Repeat the material exactly, leaving nothing out.

**INFORMATION SHOWN:**
########################################
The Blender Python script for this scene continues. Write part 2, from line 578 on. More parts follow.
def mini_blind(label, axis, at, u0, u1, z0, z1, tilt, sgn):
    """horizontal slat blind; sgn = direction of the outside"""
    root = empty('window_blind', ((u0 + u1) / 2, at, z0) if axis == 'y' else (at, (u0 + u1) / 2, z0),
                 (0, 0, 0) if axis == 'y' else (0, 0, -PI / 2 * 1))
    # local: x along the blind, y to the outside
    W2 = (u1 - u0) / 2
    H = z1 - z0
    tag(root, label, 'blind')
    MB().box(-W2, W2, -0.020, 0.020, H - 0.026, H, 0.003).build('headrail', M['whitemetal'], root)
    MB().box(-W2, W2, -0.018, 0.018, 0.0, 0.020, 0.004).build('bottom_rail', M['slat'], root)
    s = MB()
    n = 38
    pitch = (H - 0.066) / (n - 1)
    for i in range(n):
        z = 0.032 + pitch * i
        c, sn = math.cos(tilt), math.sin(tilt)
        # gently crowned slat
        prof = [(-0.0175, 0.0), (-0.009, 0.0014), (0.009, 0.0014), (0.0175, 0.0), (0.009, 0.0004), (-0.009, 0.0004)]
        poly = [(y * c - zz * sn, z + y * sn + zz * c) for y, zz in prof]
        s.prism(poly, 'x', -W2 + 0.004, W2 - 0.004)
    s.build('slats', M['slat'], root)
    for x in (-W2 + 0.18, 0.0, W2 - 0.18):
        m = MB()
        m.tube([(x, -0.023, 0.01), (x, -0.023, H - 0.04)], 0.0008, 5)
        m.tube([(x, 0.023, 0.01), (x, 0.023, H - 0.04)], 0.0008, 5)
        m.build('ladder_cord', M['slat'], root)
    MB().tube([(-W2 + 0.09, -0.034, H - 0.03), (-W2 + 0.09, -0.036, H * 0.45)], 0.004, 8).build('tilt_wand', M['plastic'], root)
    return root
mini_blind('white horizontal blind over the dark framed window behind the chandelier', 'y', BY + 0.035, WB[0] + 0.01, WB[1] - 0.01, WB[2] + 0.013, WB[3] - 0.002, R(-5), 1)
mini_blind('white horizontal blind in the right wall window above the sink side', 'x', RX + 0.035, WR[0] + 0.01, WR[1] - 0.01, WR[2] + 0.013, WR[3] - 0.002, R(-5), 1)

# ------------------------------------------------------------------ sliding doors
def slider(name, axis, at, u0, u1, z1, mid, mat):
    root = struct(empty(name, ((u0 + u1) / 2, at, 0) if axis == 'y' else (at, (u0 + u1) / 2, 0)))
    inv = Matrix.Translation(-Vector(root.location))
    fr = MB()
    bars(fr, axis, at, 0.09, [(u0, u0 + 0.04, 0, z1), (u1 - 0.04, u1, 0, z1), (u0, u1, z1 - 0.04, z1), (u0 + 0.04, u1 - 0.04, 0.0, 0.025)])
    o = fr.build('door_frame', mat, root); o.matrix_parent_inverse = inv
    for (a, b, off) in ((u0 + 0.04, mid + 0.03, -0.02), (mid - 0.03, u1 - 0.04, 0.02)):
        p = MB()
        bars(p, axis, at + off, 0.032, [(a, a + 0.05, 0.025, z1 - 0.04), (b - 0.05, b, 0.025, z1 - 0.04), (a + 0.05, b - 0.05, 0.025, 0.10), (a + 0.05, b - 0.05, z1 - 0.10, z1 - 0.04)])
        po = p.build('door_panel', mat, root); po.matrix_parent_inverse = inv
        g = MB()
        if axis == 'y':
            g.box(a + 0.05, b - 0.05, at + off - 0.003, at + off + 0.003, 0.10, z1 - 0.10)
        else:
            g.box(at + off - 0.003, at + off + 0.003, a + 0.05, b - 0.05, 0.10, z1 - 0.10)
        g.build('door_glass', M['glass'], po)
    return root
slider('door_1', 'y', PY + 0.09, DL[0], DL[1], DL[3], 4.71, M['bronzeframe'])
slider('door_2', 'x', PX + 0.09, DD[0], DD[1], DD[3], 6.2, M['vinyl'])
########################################
**TASK ANSWER:**
The Blender Python script for this scene continues. Write part 2, from line 578 on. More parts follow.
def mini_blind(label, axis, at, u0, u1, z0, z1, tilt, sgn):
    """horizontal slat blind; sgn = direction of the outside"""
    root = empty('window_blind', ((u0 + u1) / 2, at, z0) if axis == 'y' else (at, (u0 + u1) / 2, z0),
                 (0, 0, 0) if axis == 'y' else (0, 0, -PI / 2 * 1))
    # local: x along the blind, y to the outside
    W2 = (u1 - u0) / 2
    H = z1 - z0
    tag(root, label, 'blind')
    MB().box(-W2, W2, -0.020, 0.020, H - 0.026, H, 0.003).build('headrail', M['whitemetal'], root)
    MB().box(-W2, W2, -0.018, 0.018, 0.0, 0.020, 0.004).build('bottom_rail', M['slat'], root)
    s = MB()
    n = 38
    pitch = (H - 0.066) / (n - 1)
    for i in range(n):
        z = 0.032 + pitch * i
        c, sn = math.cos(tilt), math.sin(tilt)
        # gently crowned slat
        prof = [(-0.0175, 0.0), (-0.009, 0.0014), (0.009, 0.0014), (0.0175, 0.0), (0.009, 0.0004), (-0.009, 0.0004)]
        poly = [(y * c - zz * sn, z + y * sn + zz * c) for y, zz in prof]
        s.prism(poly, 'x', -W2 + 0.004, W2 - 0.004)
    s.build('slats', M['slat'], root)
    for x in (-W2 + 0.18, 0.0, W2 - 0.18):
        m = MB()
        m.tube([(x, -0.023, 0.01), (x, -0.023, H - 0.04)], 0.0008, 5)
        m.tube([(x, 0.023, 0.01), (x, 0.023, H - 0.04)], 0.0008, 5)
        m.build('ladder_cord', M['slat'], root)
    MB().tube([(-W2 + 0.09, -0.034, H - 0.03), (-W2 + 0.09, -0.036, H * 0.45)], 0.004, 8).build('tilt_wand', M['plastic'], root)
    return root
mini_blind('white horizontal blind over the dark framed window behind the chandelier', 'y', BY + 0.035, WB[0] + 0.01, WB[1] - 0.01, WB[2] + 0.013, WB[3] - 0.002, R(-5), 1)
mini_blind('white horizontal blind in the right wall window above the sink side', 'x', RX + 0.035, WR[0] + 0.01, WR[1] - 0.01, WR[2] + 0.013, WR[3] - 0.002, R(-5), 1)

# ------------------------------------------------------------------ sliding doors
def slider(name, axis, at, u0, u1, z1, mid, mat):
    root = struct(empty(name, ((u0 + u1) / 2, at, 0) if axis == 'y' else (at, (u0 + u1) / 2, 0)))
    inv = Matrix.Translation(-Vector(root.location))
    fr = MB()
    bars(fr, axis, at, 0.09, [(u0, u0 + 0.04, 0, z1), (u1 - 0.04, u1, 0, z1), (u0, u1, z1 - 0.04, z1), (u0 + 0.04, u1 - 0.04, 0.0, 0.025)])
    o = fr.build('door_frame', mat, root); o.matrix_parent_inverse = inv
    for (a, b, off) in ((u0 + 0.04, mid + 0.03, -0.02), (mid - 0.03, u1 - 0.04, 0.02)):
        p = MB()
        bars(p, axis, at + off, 0.032, [(a, a + 0.05, 0.025, z1 - 0.04), (b - 0.05, b, 0.025, z1 - 0.04), (a + 0.05, b - 0.05, 0.025, 0.10), (a + 0.05, b - 0.05, z1 - 0.10, z1 - 0.04)])
        po = p.build('door_panel', mat, root); po.matrix_parent_inverse = inv
        g = MB()
        if axis == 'y':
            g.box(a + 0.05, b - 0.05, at + off - 0.003, at + off + 0.003, 0.10, z1 - 0.10)
        else:
            g.box(at + off - 0.003, at + off + 0.003, a + 0.05, b - 0.05, 0.10, z1 - 0.10)
        g.build('door_glass', M['glass'], po)
    return root
slider('door_1', 'y', PY + 0.09, DL[0], DL[1], DL[3], 4.71, M['bronzeframe'])
slider('door_2', 'x', PX + 0.09, DD[0], DD[1], DD[3], 6.2, M['vinyl'])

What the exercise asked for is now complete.